XXXI
Platão tem contos de ama, que se parecem enfim com todos
os contos de ama, mas que por certas palavras lançadas de passagem, ressoam no
fundo de nós mesmos, e esclarecem subitamente recantos mal conhecidos. Tal é o
conto dum certo Er, que foi tido como morto depois duma batalha, depois veio
dos Infernos quando o erro foi reconhecido, e contou o que tinha visto lá em
baixo.
Eis qual era a prova mais temível. As almas, ou as
sombras, ou como se quiser, são
conduzidas a uma grande pradaria, e lançam-lhes diante delas sacos com os
destinos a escolher. Estas almas ainda têm a memória da sua vida passada;
escolhem segundo os seus desejos e os seus arrependimentos.
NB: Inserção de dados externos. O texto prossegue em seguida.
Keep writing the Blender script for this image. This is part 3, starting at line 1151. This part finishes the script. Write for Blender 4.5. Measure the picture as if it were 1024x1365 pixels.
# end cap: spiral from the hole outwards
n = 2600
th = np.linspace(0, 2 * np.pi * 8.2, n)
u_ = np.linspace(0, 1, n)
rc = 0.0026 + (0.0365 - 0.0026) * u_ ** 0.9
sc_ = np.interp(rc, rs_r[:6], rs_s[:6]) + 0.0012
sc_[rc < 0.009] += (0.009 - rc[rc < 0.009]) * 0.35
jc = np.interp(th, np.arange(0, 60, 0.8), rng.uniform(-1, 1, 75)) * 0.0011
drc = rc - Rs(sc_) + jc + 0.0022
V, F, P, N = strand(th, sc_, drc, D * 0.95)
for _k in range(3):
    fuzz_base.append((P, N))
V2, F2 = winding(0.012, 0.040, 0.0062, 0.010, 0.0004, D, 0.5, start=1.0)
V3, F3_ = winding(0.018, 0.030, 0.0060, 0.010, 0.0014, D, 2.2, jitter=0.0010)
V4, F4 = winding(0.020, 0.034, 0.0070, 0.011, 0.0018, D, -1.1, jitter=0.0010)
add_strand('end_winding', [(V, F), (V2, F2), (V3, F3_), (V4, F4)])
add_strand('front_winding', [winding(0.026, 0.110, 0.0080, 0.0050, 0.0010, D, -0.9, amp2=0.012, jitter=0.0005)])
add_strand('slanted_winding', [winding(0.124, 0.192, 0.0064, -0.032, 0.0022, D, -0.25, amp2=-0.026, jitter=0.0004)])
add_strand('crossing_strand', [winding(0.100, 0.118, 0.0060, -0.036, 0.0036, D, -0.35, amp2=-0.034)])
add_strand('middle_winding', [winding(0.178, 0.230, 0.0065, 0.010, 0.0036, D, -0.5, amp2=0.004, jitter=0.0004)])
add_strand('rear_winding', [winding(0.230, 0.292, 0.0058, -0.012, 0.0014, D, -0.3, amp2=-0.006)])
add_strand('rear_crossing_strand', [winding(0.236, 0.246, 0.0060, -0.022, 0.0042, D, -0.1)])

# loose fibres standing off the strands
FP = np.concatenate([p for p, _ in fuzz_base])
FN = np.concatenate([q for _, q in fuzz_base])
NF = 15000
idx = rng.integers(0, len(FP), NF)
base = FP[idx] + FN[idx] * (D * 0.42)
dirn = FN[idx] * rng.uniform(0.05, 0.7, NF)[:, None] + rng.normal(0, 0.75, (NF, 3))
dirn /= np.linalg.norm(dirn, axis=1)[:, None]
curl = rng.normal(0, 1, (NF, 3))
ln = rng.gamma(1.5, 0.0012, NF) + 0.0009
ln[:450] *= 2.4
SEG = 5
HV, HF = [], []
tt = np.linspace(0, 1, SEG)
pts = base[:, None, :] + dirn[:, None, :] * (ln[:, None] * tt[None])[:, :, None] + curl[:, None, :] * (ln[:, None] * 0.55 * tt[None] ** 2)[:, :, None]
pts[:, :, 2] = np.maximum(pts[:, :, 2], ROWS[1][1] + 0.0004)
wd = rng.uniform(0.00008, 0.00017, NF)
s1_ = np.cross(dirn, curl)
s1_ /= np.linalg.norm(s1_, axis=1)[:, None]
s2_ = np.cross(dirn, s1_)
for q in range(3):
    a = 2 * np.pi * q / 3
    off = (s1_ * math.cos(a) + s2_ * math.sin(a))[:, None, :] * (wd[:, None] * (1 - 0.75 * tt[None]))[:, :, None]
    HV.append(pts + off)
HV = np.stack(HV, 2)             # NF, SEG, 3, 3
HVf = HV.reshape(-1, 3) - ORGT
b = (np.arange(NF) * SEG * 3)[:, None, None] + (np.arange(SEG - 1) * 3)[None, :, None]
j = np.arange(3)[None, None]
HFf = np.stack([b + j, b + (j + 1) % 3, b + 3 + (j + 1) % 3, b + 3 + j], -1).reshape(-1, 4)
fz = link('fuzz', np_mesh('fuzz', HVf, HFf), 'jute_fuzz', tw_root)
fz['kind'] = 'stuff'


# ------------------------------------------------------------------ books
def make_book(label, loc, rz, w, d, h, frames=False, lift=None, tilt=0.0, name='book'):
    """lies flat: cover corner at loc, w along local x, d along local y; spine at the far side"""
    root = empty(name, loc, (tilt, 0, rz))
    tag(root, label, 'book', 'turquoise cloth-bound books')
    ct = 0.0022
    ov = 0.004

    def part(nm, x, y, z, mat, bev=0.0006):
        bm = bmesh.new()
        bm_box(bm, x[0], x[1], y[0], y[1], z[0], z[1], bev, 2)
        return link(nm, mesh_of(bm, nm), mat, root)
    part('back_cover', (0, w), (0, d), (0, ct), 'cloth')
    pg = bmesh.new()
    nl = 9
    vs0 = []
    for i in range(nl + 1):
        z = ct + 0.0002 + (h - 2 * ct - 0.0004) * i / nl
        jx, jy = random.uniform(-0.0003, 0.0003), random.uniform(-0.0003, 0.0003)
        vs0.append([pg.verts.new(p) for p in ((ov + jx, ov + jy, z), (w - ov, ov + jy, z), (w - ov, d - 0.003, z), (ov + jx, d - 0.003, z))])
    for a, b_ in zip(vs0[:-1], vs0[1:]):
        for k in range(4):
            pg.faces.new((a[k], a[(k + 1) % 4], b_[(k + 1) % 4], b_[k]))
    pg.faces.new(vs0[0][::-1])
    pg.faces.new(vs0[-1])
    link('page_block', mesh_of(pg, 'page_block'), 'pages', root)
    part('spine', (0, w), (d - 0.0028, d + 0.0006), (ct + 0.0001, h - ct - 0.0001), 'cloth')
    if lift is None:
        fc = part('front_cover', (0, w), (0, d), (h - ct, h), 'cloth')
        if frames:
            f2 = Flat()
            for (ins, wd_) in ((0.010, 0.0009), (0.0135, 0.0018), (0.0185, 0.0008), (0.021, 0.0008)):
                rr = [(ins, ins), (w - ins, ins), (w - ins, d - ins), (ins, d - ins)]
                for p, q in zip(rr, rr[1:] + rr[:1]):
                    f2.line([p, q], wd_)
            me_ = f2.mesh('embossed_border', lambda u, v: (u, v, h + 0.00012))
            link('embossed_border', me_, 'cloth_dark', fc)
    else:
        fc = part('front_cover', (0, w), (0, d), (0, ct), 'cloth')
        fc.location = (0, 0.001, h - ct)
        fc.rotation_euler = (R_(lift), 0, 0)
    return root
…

Os que desejaram
dinheiro mais do que qualquer outra coisa escolhem um destino cheio de
dinheiro. Os que tiveram muito procuram mais ainda. Os voluptuosos procuram
sacos cheios de prazer; os ambiciosos procuram um destino de rei. Para acabar,
cada um encontra aquilo de que precisa, e vão-se, com o seu novo destino ao
ombro, beber a água do rio Letes, o que quer dizer o rio do Esquecimento, e
partem de novo para a terra dos homens, a fim de viverem conforme a sua
escolha.
Eis uma prova singular e uma estranha punição, que é no
entanto mais temível do que parece. Porque se encontram poucos homens que reflictam sobre as
verdadeiras causas da felicidade e da infelicidade. Aqueles sobem até à fonte,
isto é, até aos desejos tirânicos que derrotam a razão. Aqueloutros desconfiam das
riquezas, porque nos tornam sensíveis às lisonjas e surdos aos desgraçados;
desconfiam do poder, porque torna
injustos, mais ou menos, todos os que o possuem; desconfiam dos prazeres,
porque obscurecem e extinguem enfim a luz da inteligência. Esses sábios vão
pois virar prudentemente mais de um saco de bela aparência, sempre preocupados
em não perderem o seu equilíbrio e de não arriscarem, num destino brilhante, o
pouco de recto sentido que conquistaram e conservaram com tanto labor. Esses levarão às costas algum destino obscuro
que ninguém mais queria.
Mas os outros, que galoparam toda a sua vida atrás do
desejo, regalando-se com o que lhes parecia bom, sem olhar além da gamela,
esses que quereis que escolham, senão
mais cegueira ainda, mais mentira e injustiça ainda? E assim se castigam eles
mesmos, mais duramente do que qualquer juiz os castigaria. Este milionário está
agora na grande pradaria, talvez. E que vai ele escolher? Mas deixemos as
metáforas; Platão está sempre mais perto de nós do que cremos. Não tenho
nenhuma experiência duma nova vida que se seguiria à morte; é portanto dizer
muito pouco dizer que não creio nisso; eu nem sequer posso pensar isso, de
qualquer maneira que seja. Eu diria antes que a vida futura, em que somos
punidos segundo a nossa própria escolha e mesmo segundo a nossa própria lei, é
este futuro mesmo para que nós deslizamos sem parar, e onde cada um esvazia o
saco que escolheu. E é verdade que não cessamos de beber do rio do
Esquecimento, acusando os deuses e o destino. Aquele que escolheu a ambição não
cria ter escolhido a baixa lisonja,
inveja, injustiça; mas estava no saco.